The firm Rodríguez, Velázquez & Asociados, member of KPMG, was appointed as Independent Public Accountants for the company’s next fiscal year.

It is hereby certified that votes were unanimous.

Finally, they authorized Amelia Ibarra, Venezuelan, of legal age, domiciled in Caracas and bearer of the identity card N° 6.911.566, for certifying, as Secretary of Corimon, C.A., this Minutes of Regular Shareholders’ Meeting, as well as notifying the competent authorities regarding the decisions taken at this Shareholders’ Meeting.

Likewise, they authorized Daniel Pantoja, Venezuelan, of legal age, of this domicile and bearer of the identity card N° 3.985.059, for carrying out the corresponding registration at the Mercantile Registry Office and request any certified copies deemed necessary.

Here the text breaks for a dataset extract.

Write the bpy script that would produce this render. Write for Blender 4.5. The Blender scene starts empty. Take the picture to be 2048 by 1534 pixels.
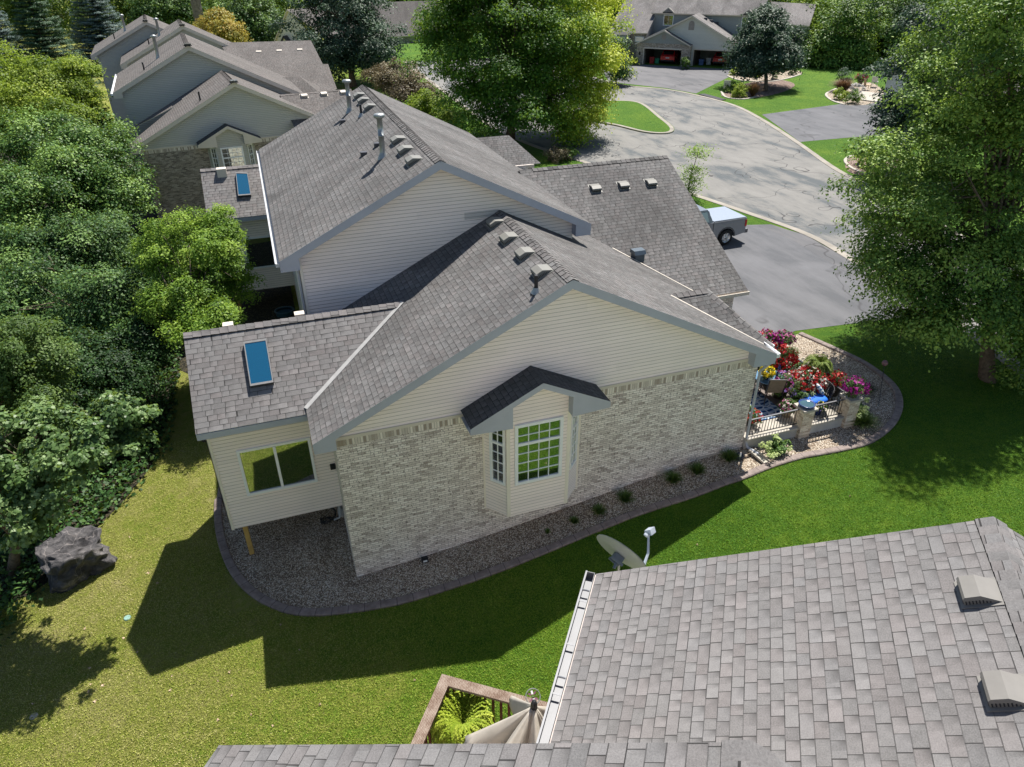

Being there no further matters to discuss, the Meeting was adjourned and this Minutes was prepared and signed in agreement by the attendants and representatives.
(Signed) Amelia Ibarra, representing 628,382 shares; (Signed) Cáceres Flores Jorge Hernán, representing 1065 shares (signed), José Alberto Febres Pérez representing 33 shares; García Rodríguez Leonardo, representing 1111 shares (Signed), Hernandez Rodríguez Andres, representing 709 shares, (signed) Rodas de Gonzalez Flor Marina representing 1 share (signed), Alfonzo-Larrain Alejandro representing 292 shares (signed) Cubas Rommel, representing 4.425 shares, (signed) Hernández Patricia, representing 27.420 shares, (signed) Felipe Panza Torres, representing 2 shares.

I, Amelia Ibarra, Venezuelan, of legal age, domiciled in Caracas and bearer of the identity card N° 6.911.566, acting as Secretary of Corimon, C.A., company domiciled in Caracas and registered at the Second Mercantile Registry Office of the Judicial Circuit of the Federal District and Miranda State on June fourteen, 1949, under N° 644, Volume 3-D, hereby certify that the above minutes is true and exact copy of its original filed in the Book of Minutes of Shareholders’ Meeting carried by the company.